### Brief
In the lines below, output everything from the first line through the line containing "bg.inputs[1].default_value = 0.34" exactly as it is. Pictures are not part of the output.

— BEGIN Data shown —

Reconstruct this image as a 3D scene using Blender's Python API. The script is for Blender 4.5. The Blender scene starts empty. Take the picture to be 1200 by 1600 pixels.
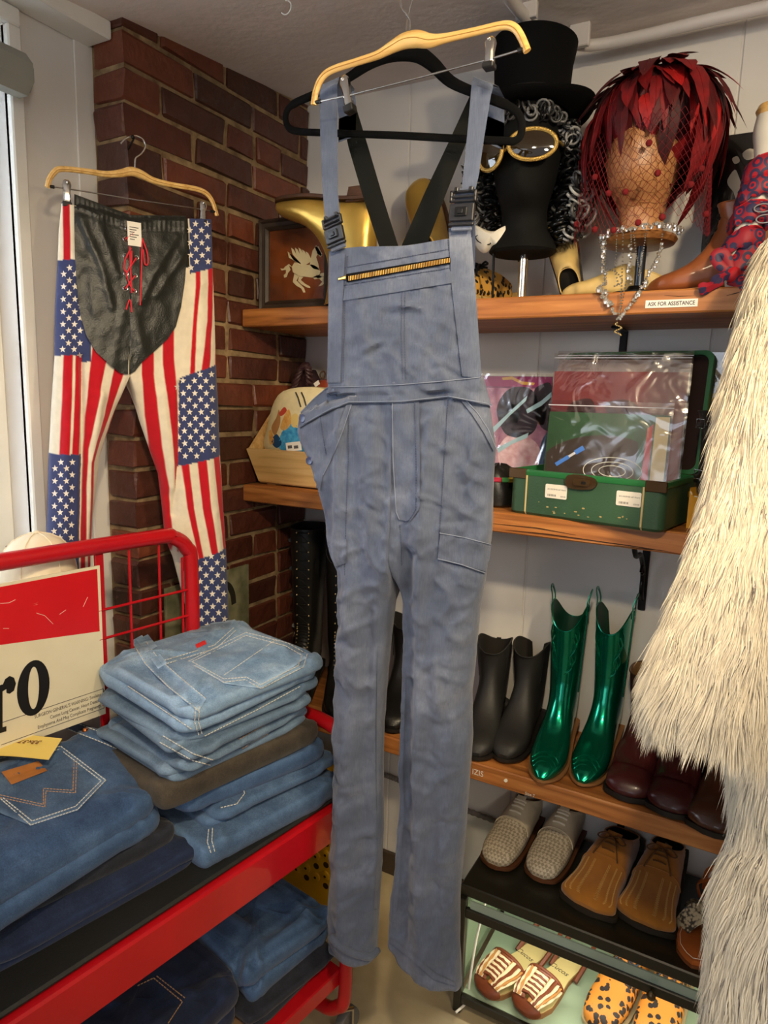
import bpy, bmesh, math, random
import numpy as np
from mathutils import Vector, Matrix, noise
from mathutils.bvhtree import BVHTree
random.seed(7)
scene = bpy.context.scene
COL = scene.collection
PI = math.pi

# ---------------------------------------------------------------- camera
F_PX = 1067.0
CAM_R = np.array([[0.87383714, -0.10453731, 0.47484797],
                  [0.48536450, 0.12968032, -0.86464115],
                  [0.02880882, 0.98602990, 0.16405818]])
CAM_C = np.array([0.0, 0.0, 1.5])
cam_data = bpy.data.cameras.new('camera')
cam_data.sensor_fit = 'VERTICAL'
cam_data.sensor_height = 36.0
cam_data.lens = 36.0 * F_PX / 1600.0
cam_data.clip_start = 0.02
cam = bpy.data.objects.new('camera', cam_data)
COL.objects.link(cam)
cam.matrix_world = Matrix([list(CAM_R[0]) + [0.0], list(CAM_R[1]) + [0.0], list(CAM_R[2]) + [1.5], [0, 0, 0, 1]])
scene.camera = cam

# ---------------------------------------------------------------- world, lights, exposure
world = bpy.data.worlds.new('world'); scene.world = world
world.use_nodes = True
bg = world.node_tree.nodes['Background']
bg.inputs[0].default_value = (0.78, 0.86, 1.0, 1)
bg.inputs[1].default_value = 0.34

def area(name, loc, target, size, power, col, shape='RECTANGLE', sy=None, spread=PI):
    l = bpy.data.lights.new(name, 'AREA'); l.energy = power; l.color = col
    l.shape = shape; l.size = size
    if sy: l.size_y = sy
    l.spread = spread
    o = bpy.data.objects.new(name, l); COL.objects.link(o)
    o.location = loc
    d = Vector(target) - Vector(loc)
    o.rotation_euler = d.to_track_quat('-Z', 'Y').to_euler()
    return o
def spot(name, loc, target, power, col, angle=70, blend=.6, r=.05):
    l = bpy.data.lights.new(name, 'SPOT'); l.energy = power; l.color = col
    l.spot_size = math.radians(angle); l.spot_blend = blend; l.shadow_soft_size = r
    o = bpy.data.objects.new(name, l); COL.objects.link(o)
    o.location = loc
    d = Vector(target) - Vector(loc)
    o.rotation_euler = d.to_track_quat('-Z', 'Y').to_euler()
    return o
# daylight through the window in the left wall; added frontal fill behind the camera, as from an open shop front
area('window_daylight', (-2.1, 0.10, 1.75), (0.3, 0.9, 1.0), 1.7, 44, (0.80, 0.89, 1.0), sy=1.3)
area('shopfront_fill', (-0.6, -2.6, 1.6), (-0.5, 1.2, 1.1), 1.8, 12, (0.84, 0.90, 1.0), sy=1.5)
# warm ceiling track spots
WARM = (1.0, 0.80, 0.52)
spot('track_spot_a', (0.42, 0.50, 2.14), (-0.28, 1.55, 1.60), 29, WARM, 80, .8, .035)
spot('track_spot_b', (-0.05, 0.10, 2.14), (-0.95, 1.30, 1.05), 40, WARM, 80, .8, .04)
spot('track_spot_c', (0.60, 0.15, 2.14), (0.12, 1.15, 1.00), 17, WARM, 80, .8, .04)
spot('track_spot_d', (0.30, 0.62, 2.14), (-0.50, 1.08, 1.55), 22, WARM, 70, .8, .04)
# unseen fill light added behind the camera to brighten the ceiling
pl_ = bpy.data.lights.new('ceiling_fill', 'POINT'); pl_.energy = 22; pl_.color = (1.0, 0.90, 0.76); pl_.shadow_soft_size = .12
po_ = bpy.data.objects.new('ceiling_fill', pl_); COL.objects.link(po_); po_.location = (0.95, -0.55, 1.80)
scene.view_settings.view_transform = 'Standard'
scene.view_settings.look = 'None'
scene.view_settings.gamma = 1.0
scene.view_settings.use_curve_mapping = False
scene.view_settings.exposure = 0.40

# ---------------------------------------------------------------- picking points of the place along a sight line
def ray(px, py):
    return CAM_R @ np.array([px - 600.0, 800.0 - py, -F_PX])
def atz(px, py, z):
    r = ray(px, py); return CAM_C + r * ((z - 1.5) / r[2])
def aty(px, py, y):
    r = ray(px, py); return CAM_C + r * (y / r[1])
def atx(px, py, x):
    r = ray(px, py); return CAM_C + r * (x / r[0])
def atplane(px, py, p0, n):
    r = ray(px, py); n = np.array(n, float)
    return CAM_C + r * (((np.array(p0) - CAM_C) @ n) / (r @ n))
def proj(p):
    c = CAM_R.T @ (np.array(p, float) - CAM_C)
    return 600 + F_PX * c[0] / -c[2], 800 - F_PX * c[1] / -c[2]

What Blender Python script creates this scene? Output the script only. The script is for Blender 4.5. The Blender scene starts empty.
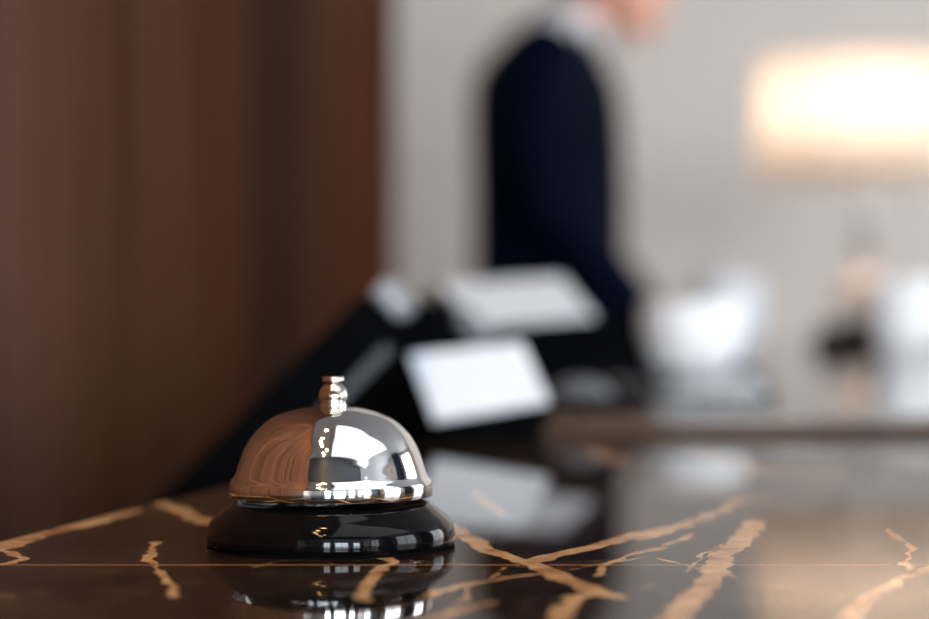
import bpy, bmesh, math, random
from mathutils import Vector, Matrix
random.seed(7)
S = bpy.context.scene
COL = S.collection
PI = math.pi

# ------------------------------------------------------------------ camera
ZC = 0.90            # height of the countertop
H = 0.085            # camera height above it
F = 929 * 85 / 36.0  # focal length in pixels
HY = 298.0           # image row of the horizon
cd = bpy.data.cameras.new('camera'); cam = bpy.data.objects.new('camera', cd); COL.objects.link(cam)
cd.lens = 85; cd.sensor_width = 36; cd.clip_start = 0.02; cd.clip_end = 100
cam.location = (0, 0, ZC + H)
cam.rotation_euler = (PI / 2 - math.atan((309.5 - HY) / F), 0, 0)
cd.dof.use_dof = True; cd.dof.focus_distance = 0.722; cd.dof.aperture_fstop = 4.6
S.camera = cam
# ------------------------------------------------------------------ world, exposure
w = bpy.data.worlds.new('world'); S.world = w; w.use_nodes = True
w.node_tree.nodes['Background'].inputs[0].default_value = (0.62, 0.72, 0.85, 1)
w.node_tree.nodes['Background'].inputs[1].default_value = 1.0
S.view_settings.view_transform = 'Standard'; S.view_settings.look = 'None'
S.view_settings.exposure = 1.15; S.view_settings.gamma = 1.0; S.view_settings.use_curve_mapping = False
WINDOW_STRENGTH = 3.0
REAR_STRENGTH = 16.0
WARM_STRENGTH = 60.0

def at(px, py, Y):
    """point at depth Y seen at pixel (px, py)"""
    return Vector(((px - 464.5) / F * Y, Y, ZC + H - (py - HY) / F * Y))
def plane(px, py, z=0.0):
    """point on the countertop under pixel"""
    Y = F * (H - z) / (py - HY)
    return ((px - 464.5) / F * Y, Y)

# ------------------------------------------------------------------ materials
def srgb(r, g, b):
    f = lambda c: (c / 255 / 12.92) if c / 255 <= .04045 else ((c / 255 + .055) / 1.055) ** 2.4
    return (f(r), f(g), f(b), 1)
def pm(name, col, rough=.5, metal=0., coat=0., spec=.5, noise=0., nscale=20., bump=0., **kw):
    m = bpy.data.materials.new(name); m.use_nodes = True
    nt = m.node_tree; p = nt.nodes['Principled BSDF']
    p.inputs['Base Color'].default_value = col; p.inputs['Roughness'].default_value = rough
    p.inputs['Metallic'].default_value = metal; p.inputs['Coat Weight'].default_value = coat
    p.inputs['Coat Roughness'].default_value = .03
    p.inputs['Specular IOR Level'].default_value = spec
    for k, v in kw.items(): p.inputs[k.replace('_', ' ')].default_value = v
    if noise or bump:
        tc = nt.nodes.new('ShaderNodeTexCoord'); n = nt.nodes.new('ShaderNodeTexNoise')
        n.inputs['Scale'].default_value = nscale; n.inputs['Detail'].default_value = 5
        nt.links.new(tc.outputs['Object'], n.inputs['Vector'])
        if noise:
            r = nt.nodes.new('ShaderNodeValToRGB')
            r.color_ramp.elements[0].position = .3; r.color_ramp.elements[1].position = .7
            r.color_ramp.elements[0].color = tuple(c * (1 - noise) for c in col[:3]) + (1,)
            r.color_ramp.elements[1].color = tuple(min(1, c * (1 + noise)) for c in col[:3]) + (1,)
            nt.links.new(n.outputs['Fac'], r.inputs[0]); nt.links.new(r.outputs[0], p.inputs['Base Color'])
        if bump:
            b = nt.nodes.new('ShaderNodeBump'); b.inputs['Strength'].default_value = bump
            b.inputs['Distance'].default_value = .002
            nt.links.new(n.outputs['Fac'], b.inputs['Height']); nt.links.new(b.outputs[0], p.inputs['Normal'])
    return m
def emis(name, col, strength):
    m = bpy.data.materials.new(name); m.use_nodes = True; nt = m.node_tree
    p = nt.nodes['Principled BSDF']; p.inputs['Base Color'].default_value = (.8, .8, .8, 1)
    p.inputs['Emission Color'].default_value = col; p.inputs['Emission Strength'].default_value = strength
    return m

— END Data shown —

### Completed task
Reconstruct this image as a 3D scene using Blender's Python API. The script is for Blender 4.5. The Blender scene starts empty. Take the picture to be 1200 by 1600 pixels.
import bpy, bmesh, math, random
import numpy as np
from mathutils import Vector, Matrix, noise
from mathutils.bvhtree import BVHTree
random.seed(7)
scene = bpy.context.scene
COL = scene.collection
PI = math.pi

# ---------------------------------------------------------------- camera
F_PX = 1067.0
CAM_R = np.array([[0.87383714, -0.10453731, 0.47484797],
                  [0.48536450, 0.12968032, -0.86464115],
                  [0.02880882, 0.98602990, 0.16405818]])
CAM_C = np.array([0.0, 0.0, 1.5])
cam_data = bpy.data.cameras.new('camera')
cam_data.sensor_fit = 'VERTICAL'
cam_data.sensor_height = 36.0
cam_data.lens = 36.0 * F_PX / 1600.0
cam_data.clip_start = 0.02
cam = bpy.data.objects.new('camera', cam_data)
COL.objects.link(cam)
cam.matrix_world = Matrix([list(CAM_R[0]) + [0.0], list(CAM_R[1]) + [0.0], list(CAM_R[2]) + [1.5], [0, 0, 0, 1]])
scene.camera = cam

# ---------------------------------------------------------------- world, lights, exposure
world = bpy.data.worlds.new('world'); scene.world = world
world.use_nodes = True
bg = world.node_tree.nodes['Background']
bg.inputs[0].default_value = (0.78, 0.86, 1.0, 1)
bg.inputs[1].default_value = 0.34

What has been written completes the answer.